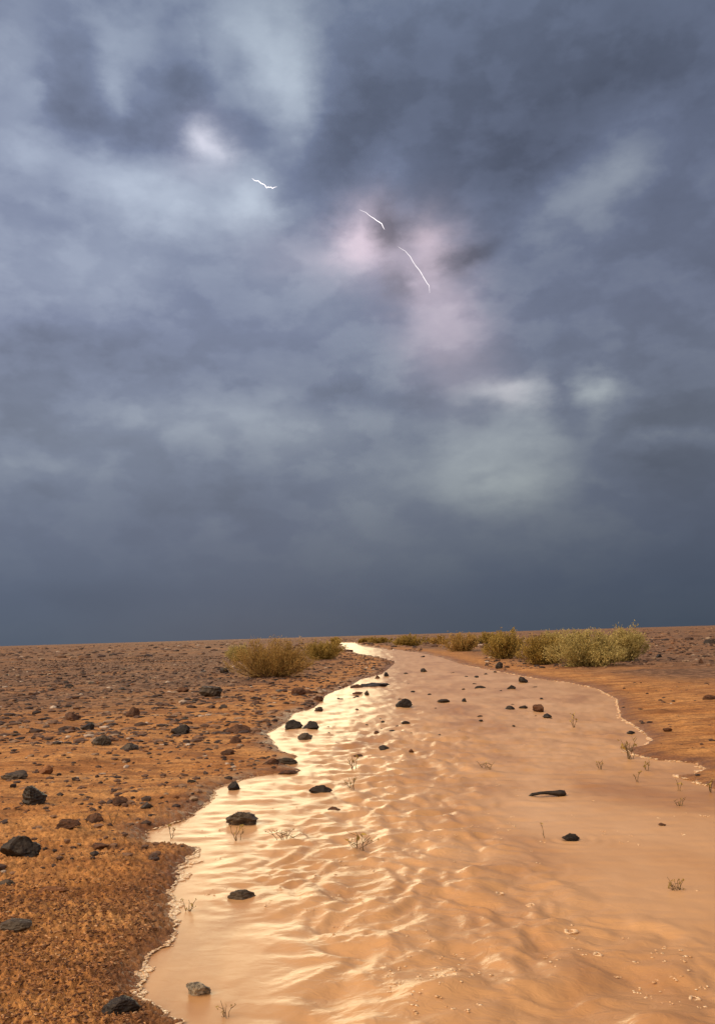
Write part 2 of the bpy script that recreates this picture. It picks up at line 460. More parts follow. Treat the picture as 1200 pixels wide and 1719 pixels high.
# ------------------------------------------------------------------ ground and water sheets
def polar(th, rr):
    T, Q = np.meshgrid(th, rr)
    X, Y = Q * np.sin(T), Q * np.cos(T)
    nr, nt_ = len(rr), len(th)
    i = np.arange(nr - 1)[:, None] * nt_ + np.arange(nt_ - 1)[None, :]
    i = i.ravel()
    faces = np.stack([i, i + nt_, i + nt_ + 1, i + 1], 1)[:, ::-1]
    return X.ravel(), Y.ravel(), faces
th = np.concatenate([np.radians(np.linspace(-180, -34, 50))[:-1], np.radians(np.linspace(-34, 34, 620)), np.radians(np.linspace(34, 180, 50))[1:]])
# radial rows follow the picture's rows: even steps in depression angle, then a log tail
dep = np.linspace(math.atan(H / 1.35), math.atan(H / 30), 720)
rr = np.concatenate([[0.02, .3, .6, .9, 1.15], H / np.tan(dep), np.geomspace(30.6, 6000, 110)])
X, Y, Fc = polar(th, rr)
SD = signed(X, Y)
Z = gz(X, Y, SD)
me = np_mesh('ground', np.stack([X, Y, Z], 1), Fc)
rr_ = np.hypot(X, Y)
wet = np.clip(1.1 - SD / (0.15 + 0.012 * rr_), 0, 1) * (1 + .5 * fbm(X * 3, Y * 3, 3, 90))
fattr(me, 'wet', np.clip(wet, 0, 1))
gl_ = sst(rr_, 8, 20) * np.clip(1.0 + .7 * fbm(X * .35, Y * .35, 3, 95), 0, 1) * sst(SD, .6, 3.0)
fattr(me, 'gravel', np.clip(gl_, 0, 1))
tag(obj('ground', me, MG), kind='structure')

thw = np.radians(np.linspace(-34, 60, 700))
depw = np.linspace(math.atan(H / 1.0), math.atan(H / 60), 820)
rw = np.concatenate([H / np.tan(depw), np.geomspace(62, 190, 30)])
Xw, Yw, Fw = polar(thw, rw)
def path_x(y):
    P_ = np.array([gpt(*q) for q in [(790, 1719), (755, 1640), (705, 1550), (665, 1450), (690, 1350), (705, 1250), (735, 1150), (720, 1115)]])
    return np.interp(y, P_[:, 1], P_[:, 0])
WAKES = []
for (a, q, ww) in [(408, 1380, 58), (679, 1186, 30), (643, 1259, 23), (538, 1328, 44), (561, 1360, 24), (406, 1506, 54), (331, 1668, 50), (957, 1408, 34), (877, 1145, 17),
                   (904, 1192, 22), (918, 1332, 60), (604, 1428, 20), (1134, 1492, 18), (476, 1410, 30), (380, 1706, 14), (317, 1528, 14), (745, 1178, 24), (1056, 1272, 20), (1007, 1290, 10), (398, 1410, 12)]:
    X_, Y_ = gpt(a, q); WAKES.append((X_, Y_, .5 * ww * depth_at(a, q) / F))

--

## REQUIREMENTS
All the lines above are to be given again exactly as they read, with the pictures removed.

## THE RESULT
Write part 2 of the bpy script that recreates this picture. It picks up at line 460. More parts follow. Treat the picture as 1200 pixels wide and 1719 pixels high.
# ------------------------------------------------------------------ ground and water sheets
def polar(th, rr):
    T, Q = np.meshgrid(th, rr)
    X, Y = Q * np.sin(T), Q * np.cos(T)
    nr, nt_ = len(rr), len(th)
    i = np.arange(nr - 1)[:, None] * nt_ + np.arange(nt_ - 1)[None, :]
    i = i.ravel()
    faces = np.stack([i, i + nt_, i + nt_ + 1, i + 1], 1)[:, ::-1]
    return X.ravel(), Y.ravel(), faces
th = np.concatenate([np.radians(np.linspace(-180, -34, 50))[:-1], np.radians(np.linspace(-34, 34, 620)), np.radians(np.linspace(34, 180, 50))[1:]])
# radial rows follow the picture's rows: even steps in depression angle, then a log tail
dep = np.linspace(math.atan(H / 1.35), math.atan(H / 30), 720)
rr = np.concatenate([[0.02, .3, .6, .9, 1.15], H / np.tan(dep), np.geomspace(30.6, 6000, 110)])
X, Y, Fc = polar(th, rr)
SD = signed(X, Y)
Z = gz(X, Y, SD)
me = np_mesh('ground', np.stack([X, Y, Z], 1), Fc)
rr_ = np.hypot(X, Y)
wet = np.clip(1.1 - SD / (0.15 + 0.012 * rr_), 0, 1) * (1 + .5 * fbm(X * 3, Y * 3, 3, 90))
fattr(me, 'wet', np.clip(wet, 0, 1))
gl_ = sst(rr_, 8, 20) * np.clip(1.0 + .7 * fbm(X * .35, Y * .35, 3, 95), 0, 1) * sst(SD, .6, 3.0)
fattr(me, 'gravel', np.clip(gl_, 0, 1))
tag(obj('ground', me, MG), kind='structure')

thw = np.radians(np.linspace(-34, 60, 700))
depw = np.linspace(math.atan(H / 1.0), math.atan(H / 60), 820)
rw = np.concatenate([H / np.tan(depw), np.geomspace(62, 190, 30)])
Xw, Yw, Fw = polar(thw, rw)
def path_x(y):
    P_ = np.array([gpt(*q) for q in [(790, 1719), (755, 1640), (705, 1550), (665, 1450), (690, 1350), (705, 1250), (735, 1150), (720, 1115)]])
    return np.interp(y, P_[:, 1], P_[:, 0])
WAKES = []
for (a, q, ww) in [(408, 1380, 58), (679, 1186, 30), (643, 1259, 23), (538, 1328, 44), (561, 1360, 24), (406, 1506, 54), (331, 1668, 50), (957, 1408, 34), (877, 1145, 17),
                   (904, 1192, 22), (918, 1332, 60), (604, 1428, 20), (1134, 1492, 18), (476, 1410, 30), (380, 1706, 14), (317, 1528, 14), (745, 1178, 24), (1056, 1272, 20), (1007, 1290, 10), (398, 1410, 12)]:
    X_, Y_ = gpt(a, q); WAKES.append((X_, Y_, .5 * ww * depth_at(a, q) / F))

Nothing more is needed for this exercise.